Angsuman Chakraborty (user link) says:

Independent recview board!

Google is doing a fair job so far. And have you considered the size of review board to be able to realistically handle all the complaints, ie. not in 10-15 years? Obviously you should be able to submit individual pages to the review board as Google PR is page based. Imagine what will happen when 5 billion page spammer decides to submit all of his pages for review.

The idea is simply not feasible.

Jeff Block (user link) says:

Do I smell socialism?

Let me get this straight…

Google invents something that everyone wants, but that noone absolutely has to have.

Now people are gaming the system (as people always do), and other people are complaining that they are being unfairly treated.

So, instead of the onus being on the complainers to be smarter than the gamers or put more time in or invent something of their own or improve what Google has or ANYTHING productive, the suggestion is…
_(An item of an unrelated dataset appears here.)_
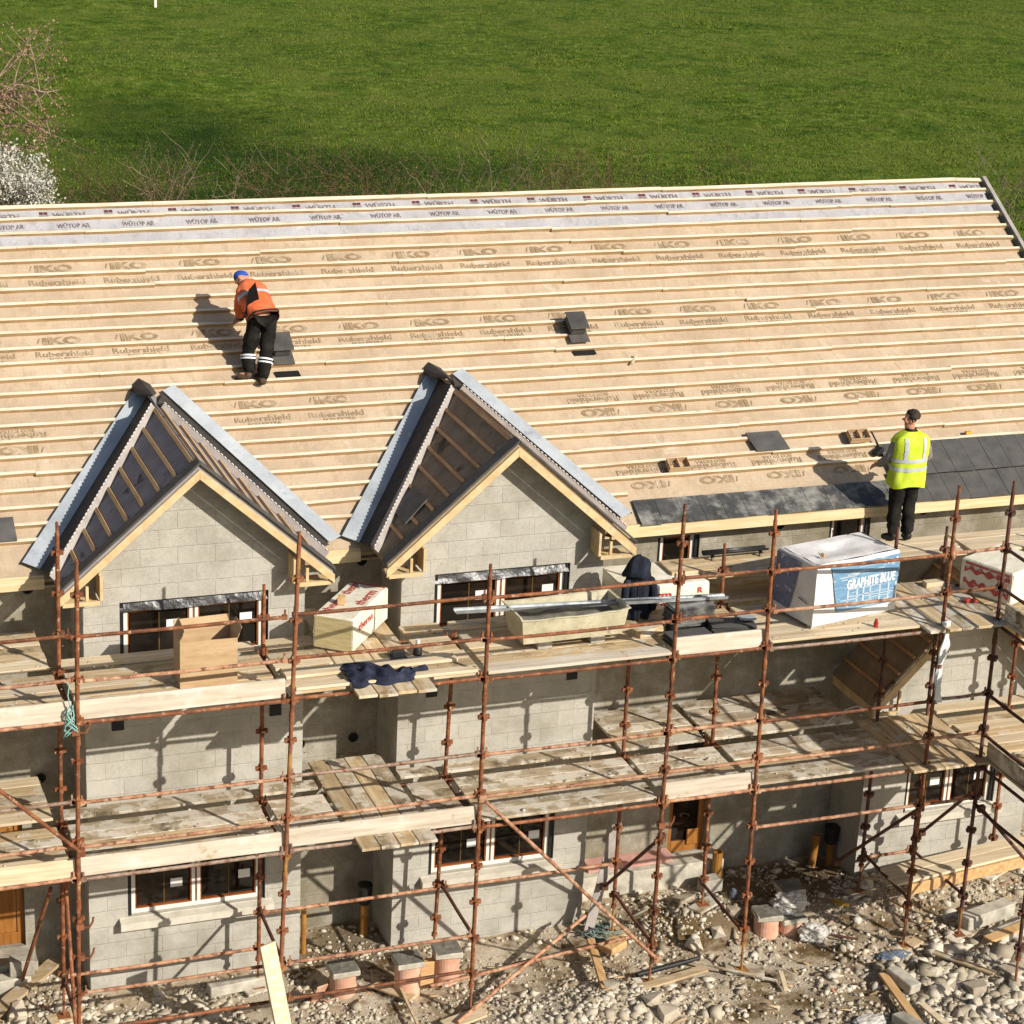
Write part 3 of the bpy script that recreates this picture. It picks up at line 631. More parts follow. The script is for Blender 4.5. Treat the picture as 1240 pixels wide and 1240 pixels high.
# printing on the membrane
ink = MB()
def on_roof(cx, cs): return lambda u, v: RP(cx + u, cs + v, mem_h(cx + u, cs + v) + .006)
def blocked(x, s):
    y = .6 + s * HC
    return y < 3.1 and any(xc + vx(y, -1) - .4 < x < xc + vx(y, 1) + .4 for _, _, xc in BAYS)
def roll(x0, x1, si, sr, se, phase, flip=False):
    k = 0
    x = x0
    while x < x1:
        if not blocked(x, sr):
            add_text(ink, 'IKO', on_roof(x, si), .50, .135, .05, flip=flip)
            add_text(ink, 'Rubershield', on_roof(x + random.gauss(0, .01), sr), .74, .095, .018, flip=flip)
            if se: add_text(ink, 'ECO EXTRA', on_roof(x + .02, se), .44, .055, .02, flip=flip)
            d = -1 if flip else 1; add_text(ink, '/', on_roof(x - d * .3, si + .01 * d), .05, .09, .02, flip=flip)
        x += phase
roll(-3.1, 13.4, 5.125, 4.865, 4.785, 1.005)
roll(-3.2, 13.4, 3.81, 3.575, 3.485, 1.01)
roll(-3.0, 0.2, 1.99, 2.22, 2.305, 1.0, True); roll(1.15, 3.3, 2.51, 2.26, 2.17, 1.0); roll(4.75, 13.4, 1.99, 2.22, 2.305, 1.0, True)
roll(-2.95, 0.2, .675, .91, .995, 1.0, True); roll(1.6, 2.2, .675, .91, .995, 1., True); roll(6.05, 13.4, .675, .91, .995, 1.0, True)
ink.build('printed_lettering', 'ink', house)
wk = MB(); x = -2.5
while x < 13.5:
    pl = lambda u, v, cx=x, cs=6.135: RP(cx + u, cs + v, mem_h(cx + u, cs + v) + .0145)
    pl2 = lambda u, v, cx=x + .03, cs=5.925: RP(cx + u, cs + v, mem_h(cx + u, cs + v) + .0145)
    add_text(wk, 'WÜRTH', pl, .44, .11, .03); add_text(wk, 'WÜTOP AR', pl2, .45, .105, .03)
    for (u, v, w_, h_, mt) in ((-.37, .035, .05, .05, 1), (-.31, .035, .05, .05, 1), (-.34, -.012, .12, .016, 0), (-.34, -.042, .12, .02, 0)):
        wk.add([pl(u - w_ / 2, v - h_ / 2), pl(u + w_ / 2, v - h_ / 2), pl(u + w_ / 2, v + h_ / 2), pl(u - w_ / 2, v + h_ / 2)], [(0, 1, 2, 3)], mt)
    x += .885
wk.build('printed_lettering', ['inkdark', 'inkred'], house)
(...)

Have Google spend a bunch of time, money and energy on placating the whiners, so that they don’t have to do anything themselves. Marx would be so proud.

Peter Owen (user link) says:

Google Page Rank Lottery!

I used to believe that Google was the No1 search engine, with its Page Ranking providing users like myself with a useful indication of just how important a particular website really was! Having seen my own much improved website directory fall from Page Rank 5 to Page Rank 2 in recent weeks has shattered my faith in Google.

Fortunately I continue to score well within its search placements for various terms associated with British Vacations, which tends to demonstrate that there is no direct correlation between Google search results and Google Page Rank!

When it comes to locating on-page information the likes of Yahoo are far better to use for searches.

I fear Google is now penalizing websites that derive a revenue from advertising on their websites, which if you think about it is where Google likely receives most of its own revenue from!

For my own part I no longer concern myself too much with Google searches and Page Rank results – why spend half of your life trying to court Google, especially when they change the rules so often?